I live in a century-old building in Brooklyn, NY, where these critters run their own crumb-smuggling labyrinth between apartments.  I had to become a Samurai warrior in the art of cockroach warfare to extinguish them from the place (they and) I call 'home'. 

First, I consulted Google about how to commit insecticide against the entire brotherhood. 

Then, I emerged, decked with a supersized caulk gun, particle mask and every cockroach poison stocked at Walgreens. Soon, I had cut off all escape routes and entry points, caulking every hole from the gaping cracks to the minute pinpricks. Next, I bombed the glorious little bastards using no-holds-barred chemical weaponry. Finally: a mountain range of boric acid powder around the plumbing. As future deterrents, I set landmines in dark places in the form of black plastic roach baits. Three weeks later, satisfied that all egg sacs were deemed prematurely aborted (fuck 'Life')  I declare my hundred year-old home cockroach-free. All was clear on the Apt#2 front. I was free. Now, three filth-free months later. I'm happy in my cosy apartment for one. Tonight all that has changed. This single adult-sized cockroach casually strolls on top of my mirror above the sink.  How dare it show it's ugly head, thorax and abdomen? My heart jumped.  Without forethought, aim or training, I swiped at him with the closest weapon at hand - an old rag. I could tell I just knocked him off the ledge and didn't kill him. Not even a scratch, and gone.

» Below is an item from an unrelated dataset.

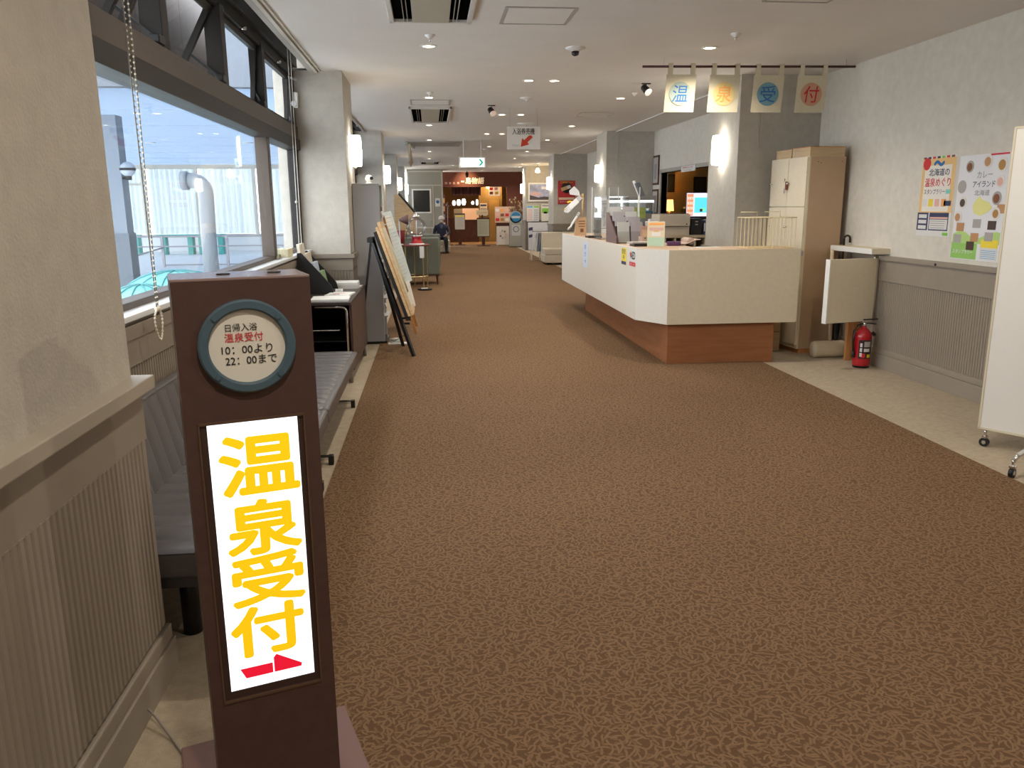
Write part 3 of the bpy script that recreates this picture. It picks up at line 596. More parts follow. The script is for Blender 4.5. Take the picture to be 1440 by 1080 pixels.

Wednesday, Feb 22 (one day later)

Tonight, I spied him in exactly the same place, same position (an inch from the top edge of the mirror, facing north - weird but true.) I grab my lime green fly swatter. Yeah, I'm prepared this time. I know there's only one way to kill a cockroach instantly. Splat. The insides must come outside. Game on.

I focus the unwelcome intruder in my swatter's cross hairs. I swing my arm to full-tilt. 

Something stops me mid-slaughter.  I lean in close.

He doesn't even twitch a feeler when I bump against the mirror. Completely unaware of his enemy. Rare behavior for a cockroach. (Consider me an expert.) My murderous impulse melts for a moment. He doesn't hurtle into a dark crack as my shadow looms like every other cockroach I've ever encountered. He doesn't have an army of buddies who scatter like shrapnel from a grenade when I turn on the light.  And two nights in a row, he's returned to the same position, I mean exactly the same position. And, just like last night, he's twisting and twiddling his scrawny antennae as if coating himself with lotion on a glorious day at the beach. Like a cat licking its paws to clean up body parts unreachable by tongue, this guy's front legs and antennae are like an expertly synchronized swimmer's (if swimmers had antennae). But cats are clean animals....cockroaches are filthy vermin. And even if this guy is defying the nature of his species with some obsessive compulsive cleanliness disorder, he's doing it with cockroach slobber...yuk!

I swing my swatter down on his puny body with full-force. The mirror shudders against its screws. I scan for signs of a corpse, but my biggest fears are confirmed: I have a really inadequate wrist flip. The little bugger got away. Again.